- [SET EXERCISE]:
Could you write out the opening lines of the data, word for word, stopping after the line that contains "R = math.radians"?

* START DATA LINES *

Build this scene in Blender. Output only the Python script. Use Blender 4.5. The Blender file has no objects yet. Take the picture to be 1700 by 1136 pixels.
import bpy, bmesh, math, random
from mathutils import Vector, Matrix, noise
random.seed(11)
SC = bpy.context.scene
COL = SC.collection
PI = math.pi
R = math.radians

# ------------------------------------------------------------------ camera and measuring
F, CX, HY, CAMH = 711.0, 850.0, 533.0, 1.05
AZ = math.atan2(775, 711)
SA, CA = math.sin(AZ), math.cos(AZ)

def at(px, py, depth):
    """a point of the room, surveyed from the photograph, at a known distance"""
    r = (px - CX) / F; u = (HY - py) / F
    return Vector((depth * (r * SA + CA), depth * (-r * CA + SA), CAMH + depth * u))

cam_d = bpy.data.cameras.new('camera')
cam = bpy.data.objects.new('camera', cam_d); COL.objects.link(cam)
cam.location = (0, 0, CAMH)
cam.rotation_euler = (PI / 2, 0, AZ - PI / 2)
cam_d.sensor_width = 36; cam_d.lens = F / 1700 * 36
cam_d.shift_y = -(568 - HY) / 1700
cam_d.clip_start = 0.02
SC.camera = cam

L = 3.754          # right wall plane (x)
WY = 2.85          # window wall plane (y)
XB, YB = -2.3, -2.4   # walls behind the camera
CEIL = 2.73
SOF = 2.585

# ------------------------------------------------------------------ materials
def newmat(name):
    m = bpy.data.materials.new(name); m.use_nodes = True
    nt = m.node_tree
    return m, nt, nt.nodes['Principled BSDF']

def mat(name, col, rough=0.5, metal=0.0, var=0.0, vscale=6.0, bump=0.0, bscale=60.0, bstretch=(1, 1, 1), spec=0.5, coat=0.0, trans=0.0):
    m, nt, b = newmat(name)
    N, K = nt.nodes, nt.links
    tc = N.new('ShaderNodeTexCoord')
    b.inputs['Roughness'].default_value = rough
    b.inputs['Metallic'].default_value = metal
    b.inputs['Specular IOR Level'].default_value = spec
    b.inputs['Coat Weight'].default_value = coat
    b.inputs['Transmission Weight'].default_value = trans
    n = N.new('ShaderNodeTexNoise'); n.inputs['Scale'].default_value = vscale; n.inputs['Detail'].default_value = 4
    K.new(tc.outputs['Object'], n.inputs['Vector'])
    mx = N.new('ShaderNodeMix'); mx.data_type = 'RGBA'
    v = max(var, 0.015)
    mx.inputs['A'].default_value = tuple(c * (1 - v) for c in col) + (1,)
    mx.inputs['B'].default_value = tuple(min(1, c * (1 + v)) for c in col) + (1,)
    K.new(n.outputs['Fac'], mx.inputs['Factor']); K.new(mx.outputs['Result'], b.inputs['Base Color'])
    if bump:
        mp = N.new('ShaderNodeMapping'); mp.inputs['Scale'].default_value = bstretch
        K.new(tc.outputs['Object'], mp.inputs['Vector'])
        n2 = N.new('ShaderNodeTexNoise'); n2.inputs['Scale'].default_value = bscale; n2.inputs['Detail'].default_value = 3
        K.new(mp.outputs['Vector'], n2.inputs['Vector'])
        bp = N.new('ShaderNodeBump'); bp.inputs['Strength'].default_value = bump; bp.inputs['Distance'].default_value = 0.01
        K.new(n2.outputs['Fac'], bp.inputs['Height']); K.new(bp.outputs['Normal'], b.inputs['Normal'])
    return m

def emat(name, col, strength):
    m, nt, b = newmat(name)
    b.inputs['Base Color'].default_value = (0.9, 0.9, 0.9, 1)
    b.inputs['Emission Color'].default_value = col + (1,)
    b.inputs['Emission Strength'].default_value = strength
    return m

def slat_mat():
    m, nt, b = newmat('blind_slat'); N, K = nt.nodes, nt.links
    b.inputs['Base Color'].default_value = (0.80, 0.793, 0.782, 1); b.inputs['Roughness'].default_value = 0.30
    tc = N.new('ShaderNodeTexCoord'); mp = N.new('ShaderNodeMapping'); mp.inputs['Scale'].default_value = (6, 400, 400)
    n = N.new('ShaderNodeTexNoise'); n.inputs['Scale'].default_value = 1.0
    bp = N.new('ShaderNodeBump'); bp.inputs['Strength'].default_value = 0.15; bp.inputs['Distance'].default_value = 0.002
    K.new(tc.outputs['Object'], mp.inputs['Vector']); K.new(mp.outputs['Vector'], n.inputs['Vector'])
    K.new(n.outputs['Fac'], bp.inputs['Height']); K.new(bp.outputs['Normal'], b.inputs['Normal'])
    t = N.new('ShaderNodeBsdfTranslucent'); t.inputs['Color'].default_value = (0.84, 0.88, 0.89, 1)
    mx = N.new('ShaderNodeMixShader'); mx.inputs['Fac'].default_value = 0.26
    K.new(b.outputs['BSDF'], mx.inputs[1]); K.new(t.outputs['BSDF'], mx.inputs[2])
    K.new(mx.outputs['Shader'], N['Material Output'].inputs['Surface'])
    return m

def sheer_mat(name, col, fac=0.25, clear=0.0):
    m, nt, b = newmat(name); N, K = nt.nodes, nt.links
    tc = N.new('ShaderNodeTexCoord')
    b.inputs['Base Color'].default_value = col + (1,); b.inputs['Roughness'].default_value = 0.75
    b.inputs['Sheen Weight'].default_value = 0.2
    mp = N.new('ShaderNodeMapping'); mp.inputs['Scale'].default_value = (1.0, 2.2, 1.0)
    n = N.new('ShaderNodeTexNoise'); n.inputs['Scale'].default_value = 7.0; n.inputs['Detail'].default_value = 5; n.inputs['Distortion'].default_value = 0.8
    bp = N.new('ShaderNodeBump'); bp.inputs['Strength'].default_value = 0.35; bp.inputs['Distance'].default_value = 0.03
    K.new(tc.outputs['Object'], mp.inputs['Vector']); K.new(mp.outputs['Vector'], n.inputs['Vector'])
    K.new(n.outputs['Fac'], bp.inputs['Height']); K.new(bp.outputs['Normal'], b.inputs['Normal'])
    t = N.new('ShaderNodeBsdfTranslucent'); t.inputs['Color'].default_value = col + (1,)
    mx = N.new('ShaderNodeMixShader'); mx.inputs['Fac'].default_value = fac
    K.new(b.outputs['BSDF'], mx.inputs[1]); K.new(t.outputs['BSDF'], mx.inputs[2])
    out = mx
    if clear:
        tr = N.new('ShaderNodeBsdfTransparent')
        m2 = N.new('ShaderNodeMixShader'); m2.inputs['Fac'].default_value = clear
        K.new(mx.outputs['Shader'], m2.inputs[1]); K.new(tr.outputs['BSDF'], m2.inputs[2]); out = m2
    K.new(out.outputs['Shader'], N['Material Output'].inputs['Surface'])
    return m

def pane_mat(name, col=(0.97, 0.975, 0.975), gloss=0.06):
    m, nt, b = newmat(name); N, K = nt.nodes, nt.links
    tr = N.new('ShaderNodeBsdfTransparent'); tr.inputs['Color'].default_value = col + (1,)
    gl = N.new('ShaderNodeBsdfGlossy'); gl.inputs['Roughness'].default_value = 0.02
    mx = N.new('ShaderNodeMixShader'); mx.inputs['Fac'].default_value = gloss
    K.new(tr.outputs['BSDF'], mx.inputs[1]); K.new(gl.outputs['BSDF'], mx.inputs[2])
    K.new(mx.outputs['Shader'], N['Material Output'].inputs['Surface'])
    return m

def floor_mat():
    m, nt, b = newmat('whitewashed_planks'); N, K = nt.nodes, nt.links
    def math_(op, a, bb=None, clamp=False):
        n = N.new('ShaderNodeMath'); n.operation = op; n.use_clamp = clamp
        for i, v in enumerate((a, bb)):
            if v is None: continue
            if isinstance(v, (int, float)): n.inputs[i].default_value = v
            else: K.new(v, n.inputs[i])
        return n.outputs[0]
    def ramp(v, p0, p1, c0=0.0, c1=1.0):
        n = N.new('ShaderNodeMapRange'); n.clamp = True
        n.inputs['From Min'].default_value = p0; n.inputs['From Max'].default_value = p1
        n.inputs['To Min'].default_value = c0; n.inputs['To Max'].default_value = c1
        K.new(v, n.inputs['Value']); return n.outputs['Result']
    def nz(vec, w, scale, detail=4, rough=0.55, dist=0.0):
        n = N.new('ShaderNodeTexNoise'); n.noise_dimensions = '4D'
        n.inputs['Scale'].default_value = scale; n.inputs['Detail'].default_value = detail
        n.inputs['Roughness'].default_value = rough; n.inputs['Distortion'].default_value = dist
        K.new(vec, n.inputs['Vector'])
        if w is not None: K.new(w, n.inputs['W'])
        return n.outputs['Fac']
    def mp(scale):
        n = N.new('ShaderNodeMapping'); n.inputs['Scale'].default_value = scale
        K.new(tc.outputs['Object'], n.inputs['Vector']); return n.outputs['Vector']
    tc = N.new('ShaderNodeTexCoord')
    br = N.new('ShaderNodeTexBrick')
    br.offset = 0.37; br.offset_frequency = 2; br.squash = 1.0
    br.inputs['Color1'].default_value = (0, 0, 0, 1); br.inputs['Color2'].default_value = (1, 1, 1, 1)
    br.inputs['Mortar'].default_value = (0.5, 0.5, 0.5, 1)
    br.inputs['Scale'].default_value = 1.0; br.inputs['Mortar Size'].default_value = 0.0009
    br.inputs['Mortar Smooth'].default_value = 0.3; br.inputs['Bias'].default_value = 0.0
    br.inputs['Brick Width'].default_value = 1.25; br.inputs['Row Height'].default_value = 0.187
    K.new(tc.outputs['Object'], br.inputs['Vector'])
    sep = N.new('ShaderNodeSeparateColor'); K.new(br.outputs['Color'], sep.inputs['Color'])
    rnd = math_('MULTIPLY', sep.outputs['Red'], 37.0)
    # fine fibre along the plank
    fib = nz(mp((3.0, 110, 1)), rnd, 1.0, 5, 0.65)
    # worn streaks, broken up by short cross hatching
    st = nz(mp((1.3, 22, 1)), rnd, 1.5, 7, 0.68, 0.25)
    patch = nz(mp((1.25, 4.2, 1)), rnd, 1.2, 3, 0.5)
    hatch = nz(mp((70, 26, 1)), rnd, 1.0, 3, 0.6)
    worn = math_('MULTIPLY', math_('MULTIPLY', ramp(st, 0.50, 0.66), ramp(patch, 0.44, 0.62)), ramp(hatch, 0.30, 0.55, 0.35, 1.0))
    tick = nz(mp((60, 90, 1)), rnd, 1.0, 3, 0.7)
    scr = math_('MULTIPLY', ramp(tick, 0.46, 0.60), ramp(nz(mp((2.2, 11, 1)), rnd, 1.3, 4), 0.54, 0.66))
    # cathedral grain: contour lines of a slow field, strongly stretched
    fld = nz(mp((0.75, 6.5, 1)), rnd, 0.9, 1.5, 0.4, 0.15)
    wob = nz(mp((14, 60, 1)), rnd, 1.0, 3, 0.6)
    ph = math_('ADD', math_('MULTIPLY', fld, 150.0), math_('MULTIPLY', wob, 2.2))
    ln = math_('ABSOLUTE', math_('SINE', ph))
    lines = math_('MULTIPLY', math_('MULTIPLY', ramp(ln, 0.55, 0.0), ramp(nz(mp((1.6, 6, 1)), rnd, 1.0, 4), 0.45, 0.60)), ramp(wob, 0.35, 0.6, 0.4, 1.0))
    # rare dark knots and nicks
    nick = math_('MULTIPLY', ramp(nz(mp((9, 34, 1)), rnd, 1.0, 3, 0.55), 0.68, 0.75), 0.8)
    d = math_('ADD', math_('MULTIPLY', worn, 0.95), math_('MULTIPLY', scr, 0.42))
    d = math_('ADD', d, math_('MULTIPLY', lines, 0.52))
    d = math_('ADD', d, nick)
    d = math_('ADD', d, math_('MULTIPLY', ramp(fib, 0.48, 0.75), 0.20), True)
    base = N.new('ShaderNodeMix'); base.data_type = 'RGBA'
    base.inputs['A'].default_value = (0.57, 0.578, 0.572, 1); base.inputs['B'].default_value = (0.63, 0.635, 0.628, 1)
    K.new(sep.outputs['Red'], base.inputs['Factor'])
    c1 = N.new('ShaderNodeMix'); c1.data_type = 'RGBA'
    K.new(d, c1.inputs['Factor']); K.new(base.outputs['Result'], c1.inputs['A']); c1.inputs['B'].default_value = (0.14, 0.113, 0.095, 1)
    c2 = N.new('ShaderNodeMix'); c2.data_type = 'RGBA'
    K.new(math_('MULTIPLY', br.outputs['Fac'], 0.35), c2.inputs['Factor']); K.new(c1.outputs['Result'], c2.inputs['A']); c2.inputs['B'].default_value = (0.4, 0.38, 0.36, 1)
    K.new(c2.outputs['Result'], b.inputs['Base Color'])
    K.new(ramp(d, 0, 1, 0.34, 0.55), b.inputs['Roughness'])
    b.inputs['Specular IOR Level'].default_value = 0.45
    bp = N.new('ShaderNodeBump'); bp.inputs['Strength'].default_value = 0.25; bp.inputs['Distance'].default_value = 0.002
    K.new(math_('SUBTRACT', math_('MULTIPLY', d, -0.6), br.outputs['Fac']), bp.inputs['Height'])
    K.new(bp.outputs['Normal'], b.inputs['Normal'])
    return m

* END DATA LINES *

- [FINISHED ANSWER]:
Build this scene in Blender. Output only the Python script. Use Blender 4.5. The Blender file has no objects yet. Take the picture to be 1700 by 1136 pixels.
import bpy, bmesh, math, random
from mathutils import Vector, Matrix, noise
random.seed(11)
SC = bpy.context.scene
COL = SC.collection
PI = math.pi
R = math.radians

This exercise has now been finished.